- The Washington Times - Thursday, June 16, 2005

PAGE, Ariz. — Rising water from melting snowpacks are replenishing drought-stricken Lake Powell, catching many of the nearly 2 million yearly visitors to the Glen Canyon National Recreation Area off guard.

One day-tripper left his car parked too close to the shore line and was surprised upon returning to find his vehicle in the lake.

“The water came up quickly, and the car had to be towed out,” said Al Nash, National Park Service spokesman.

Water levels rose 18 inches on one May day and completely changed shore lines by several feet, Mr. Nash said.

“Eighteen inches in a day is really rapid, it’s not something you would normally experience in a small time frame,” Mr. Nash said. “People think it’s only 18 inches, but it translates a lot larger onto a sloping shore line.”

A five-year drought that dramatically depleted water levels at the lake, revealing rock formations not seen in four decades, has begun to ease this spring with more than a foot of new water a day.

But it is not enough water to fill the desert dam to capacity. The depth of water at the dam when the lake is full is 560 feet — significantly more than the 400 feet measured last week.

“For two months, the water can really flow heavily,” said Paul Ostapuk, board member of Friends of Lake Powell. “It’s either boom or bust, depending on the snowpack.”

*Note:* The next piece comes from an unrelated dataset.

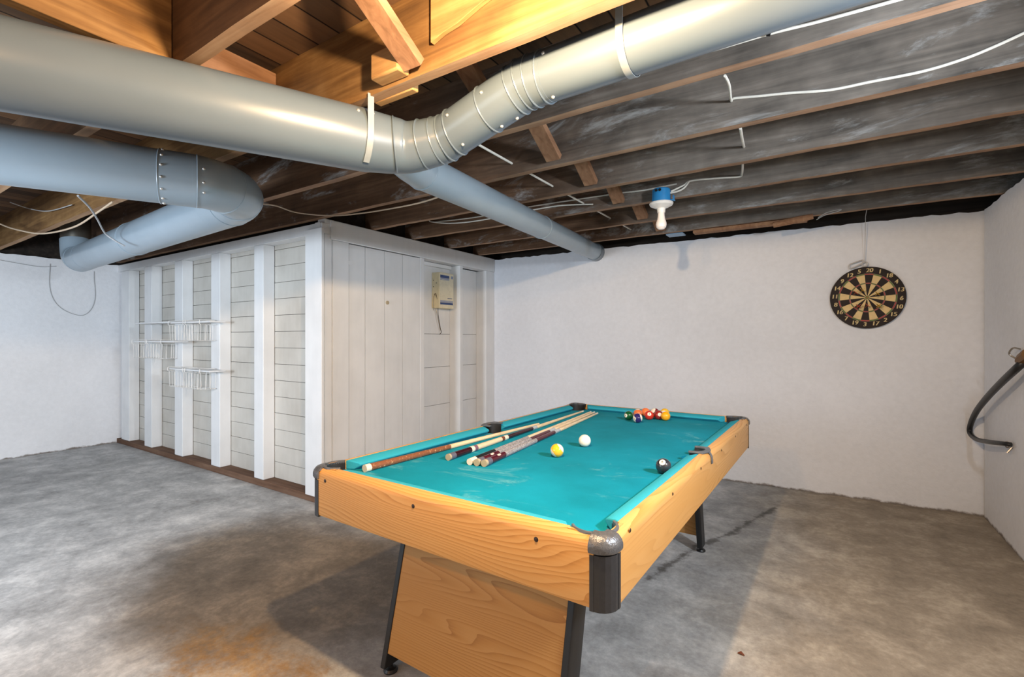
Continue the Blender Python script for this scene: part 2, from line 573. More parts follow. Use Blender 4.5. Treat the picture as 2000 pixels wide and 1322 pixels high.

The five-year drought has exposed nearly 150 feet of the Glen Canyon, which was flooded with Colorado River water in 1963 after a dam was constructed to hold 26 million acre-feet of water over a surface area of 266 miles.

Stark white canyon walls tower above the crystal blue waters and serve as a water mark to the desert red canyon cliffs.

The drought also has revealed dozens of boat wrecks, made peninsulas out of islands and provided tourists new hiking trails on once water-covered land along its 2,000 miles of shoreline.

The National Park Service also has taken advantage of the low water levels to remove the partially submerged shipwrecks and as many submerged boats as can be reached before the water rises to an expected 445 feet by summer.

At least one single-engine Cessna has also been recovered from the second largest man-made lake in the U.S.

The salvage operation is funded by a foundation created by Envirocare of Utah, a radioactive-waste disposal facility.

“We’re very lucky that the foundation can remove some of those sunken vessels for us, and say they may be able to remove 40 to 100 down vessels over the next couple of months,” Mr. Nash said.

The Glen Canyon Dam was constructed to control savage floods on the Colorado River and to provide a water reservoir for Wyoming, Utah, Colorado, New Mexico, Arizona, Nevada and California and Mexico.

The creation of the dam and reservoir proved contentious and gave birth to the modern day environmental movement of “monkey-wrenching” — breaking the law to sabotage timber, mining and other natural resource industries. Radical environmental groups periodically call for the dam to be blown away with dynamite.